Brandely détaille les glissements, effacements et (re)montages opérés dans les écrits de Deluermoz et, surtout, de Tombs. De leurs prises de position se dégage un biais commun consistant à minimiser, voire à nier, la participation des femmes, l’originalité de l’insurrection communarde, son caractère ouvrier, socialiste et même, en fin de compte, révolutionnaire. La mise en avant d’une lecture « dépassionnée » serait elle-même le fruit d’un « contexte politiquement apaisé » ; contexte que cette lecture conforte en retour. De la sorte, l’histoire deviendrait (enfin) scientifique et il serait possible dès lors de « sortir la Commune de ses mythes » ; ce que réaliserait justement Tombs selon Deluermoz. En réalité, il s’agit plutôt d’une opération de dépolitisation et de négation de l’antagonisme sous couvert d’une réconciliation « républicaine ».

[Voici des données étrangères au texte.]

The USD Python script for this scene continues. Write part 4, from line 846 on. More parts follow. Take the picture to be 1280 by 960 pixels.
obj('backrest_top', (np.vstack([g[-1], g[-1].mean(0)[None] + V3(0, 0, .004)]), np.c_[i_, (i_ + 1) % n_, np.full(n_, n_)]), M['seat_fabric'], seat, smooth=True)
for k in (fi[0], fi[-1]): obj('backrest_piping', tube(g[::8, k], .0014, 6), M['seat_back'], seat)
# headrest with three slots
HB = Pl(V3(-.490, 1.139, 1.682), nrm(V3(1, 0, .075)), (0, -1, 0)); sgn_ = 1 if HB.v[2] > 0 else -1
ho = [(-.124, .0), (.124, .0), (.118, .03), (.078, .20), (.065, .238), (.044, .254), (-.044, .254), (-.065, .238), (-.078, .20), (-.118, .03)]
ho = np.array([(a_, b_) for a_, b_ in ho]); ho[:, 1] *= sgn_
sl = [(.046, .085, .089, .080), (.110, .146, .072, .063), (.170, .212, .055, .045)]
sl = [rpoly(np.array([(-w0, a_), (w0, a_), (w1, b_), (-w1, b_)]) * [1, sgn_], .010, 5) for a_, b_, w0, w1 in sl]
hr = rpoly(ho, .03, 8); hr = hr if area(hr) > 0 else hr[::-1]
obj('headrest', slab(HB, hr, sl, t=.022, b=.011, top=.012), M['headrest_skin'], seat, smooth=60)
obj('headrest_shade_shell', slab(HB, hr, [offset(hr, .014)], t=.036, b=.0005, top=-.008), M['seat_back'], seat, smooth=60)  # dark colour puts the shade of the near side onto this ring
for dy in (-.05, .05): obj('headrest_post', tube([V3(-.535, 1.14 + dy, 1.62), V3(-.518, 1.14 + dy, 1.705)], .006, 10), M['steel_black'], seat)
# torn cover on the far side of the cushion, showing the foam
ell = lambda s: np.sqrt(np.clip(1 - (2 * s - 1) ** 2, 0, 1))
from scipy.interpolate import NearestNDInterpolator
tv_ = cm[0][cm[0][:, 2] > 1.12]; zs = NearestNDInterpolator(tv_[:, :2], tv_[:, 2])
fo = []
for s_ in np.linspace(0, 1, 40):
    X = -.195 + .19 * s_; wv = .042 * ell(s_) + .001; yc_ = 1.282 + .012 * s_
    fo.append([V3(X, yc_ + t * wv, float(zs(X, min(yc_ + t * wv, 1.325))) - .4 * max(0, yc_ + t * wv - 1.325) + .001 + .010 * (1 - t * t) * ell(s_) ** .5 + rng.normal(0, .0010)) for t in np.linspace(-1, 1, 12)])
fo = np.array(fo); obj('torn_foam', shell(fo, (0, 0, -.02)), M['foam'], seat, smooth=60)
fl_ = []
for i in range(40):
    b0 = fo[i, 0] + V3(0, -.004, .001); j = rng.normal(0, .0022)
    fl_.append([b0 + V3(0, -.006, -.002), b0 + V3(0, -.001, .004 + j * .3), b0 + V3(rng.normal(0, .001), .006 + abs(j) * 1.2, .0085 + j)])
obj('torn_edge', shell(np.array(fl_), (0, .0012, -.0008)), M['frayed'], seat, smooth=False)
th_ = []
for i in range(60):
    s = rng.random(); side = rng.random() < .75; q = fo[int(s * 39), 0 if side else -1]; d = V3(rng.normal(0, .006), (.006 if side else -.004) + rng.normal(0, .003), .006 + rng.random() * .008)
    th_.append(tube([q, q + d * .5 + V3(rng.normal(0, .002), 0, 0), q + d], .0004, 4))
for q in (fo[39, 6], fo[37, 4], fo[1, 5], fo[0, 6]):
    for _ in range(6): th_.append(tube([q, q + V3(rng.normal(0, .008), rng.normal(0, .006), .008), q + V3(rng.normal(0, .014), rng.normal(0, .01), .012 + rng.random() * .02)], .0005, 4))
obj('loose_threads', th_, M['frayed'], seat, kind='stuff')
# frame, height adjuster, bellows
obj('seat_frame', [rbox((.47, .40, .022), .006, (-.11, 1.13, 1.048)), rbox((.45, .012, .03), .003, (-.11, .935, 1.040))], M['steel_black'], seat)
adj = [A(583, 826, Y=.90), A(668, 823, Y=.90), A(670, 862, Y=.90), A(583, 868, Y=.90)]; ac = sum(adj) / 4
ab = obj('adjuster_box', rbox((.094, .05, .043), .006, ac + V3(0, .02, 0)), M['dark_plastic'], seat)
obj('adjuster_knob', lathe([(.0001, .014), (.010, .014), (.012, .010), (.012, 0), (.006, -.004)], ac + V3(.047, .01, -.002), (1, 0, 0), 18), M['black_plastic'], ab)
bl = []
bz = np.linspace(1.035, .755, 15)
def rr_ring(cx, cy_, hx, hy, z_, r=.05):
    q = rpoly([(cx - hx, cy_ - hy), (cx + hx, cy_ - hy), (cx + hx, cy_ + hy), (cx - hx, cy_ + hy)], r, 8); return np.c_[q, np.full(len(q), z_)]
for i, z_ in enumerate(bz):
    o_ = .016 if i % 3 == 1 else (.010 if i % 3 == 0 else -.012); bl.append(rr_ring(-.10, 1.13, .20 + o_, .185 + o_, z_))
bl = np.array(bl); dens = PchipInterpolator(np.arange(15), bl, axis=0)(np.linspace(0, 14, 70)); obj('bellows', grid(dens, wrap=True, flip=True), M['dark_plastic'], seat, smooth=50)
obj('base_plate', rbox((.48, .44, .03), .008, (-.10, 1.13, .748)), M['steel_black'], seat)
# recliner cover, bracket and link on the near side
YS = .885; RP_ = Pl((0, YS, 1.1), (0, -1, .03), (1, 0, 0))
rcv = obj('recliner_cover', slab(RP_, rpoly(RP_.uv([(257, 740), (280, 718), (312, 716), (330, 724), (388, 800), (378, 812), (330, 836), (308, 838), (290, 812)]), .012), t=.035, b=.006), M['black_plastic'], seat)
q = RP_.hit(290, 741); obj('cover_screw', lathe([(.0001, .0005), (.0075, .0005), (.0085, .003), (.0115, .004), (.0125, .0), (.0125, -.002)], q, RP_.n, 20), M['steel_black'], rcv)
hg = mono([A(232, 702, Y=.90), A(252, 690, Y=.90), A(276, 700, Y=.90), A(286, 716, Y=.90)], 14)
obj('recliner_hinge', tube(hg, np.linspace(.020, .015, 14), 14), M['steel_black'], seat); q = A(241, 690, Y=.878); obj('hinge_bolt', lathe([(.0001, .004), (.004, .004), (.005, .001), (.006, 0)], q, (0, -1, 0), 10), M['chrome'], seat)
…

En témoignent la sous-estimation des massacres de la Semaine sanglante qui signe la fin de la Commune de Paris en mai 1871 – on lira à ce propos la mise au point de Michèle Audin, La Semaine sanglante. Mai 1871, Légendes et comptes (Libertalia, 2021) à laquelle l’auteur fait largement référence1 – et les tentatives de réhabilitation de Thiers et des débuts de la Troisième République, qui ont écrasé la Commune. Néanmoins, selon Emmanuel Brandely, l’événement communard résiste à ces tentatives de « réhabilitation » consensuelle et garde son tranchant politique.

Frédéric Thomas

Emmanuel Brandely, Les Historiens contre la Commune. Sur le 150e anniversaire et la nouvelle historiographie de la Commune de Paris, Paris, Les nuits rouges, 15€.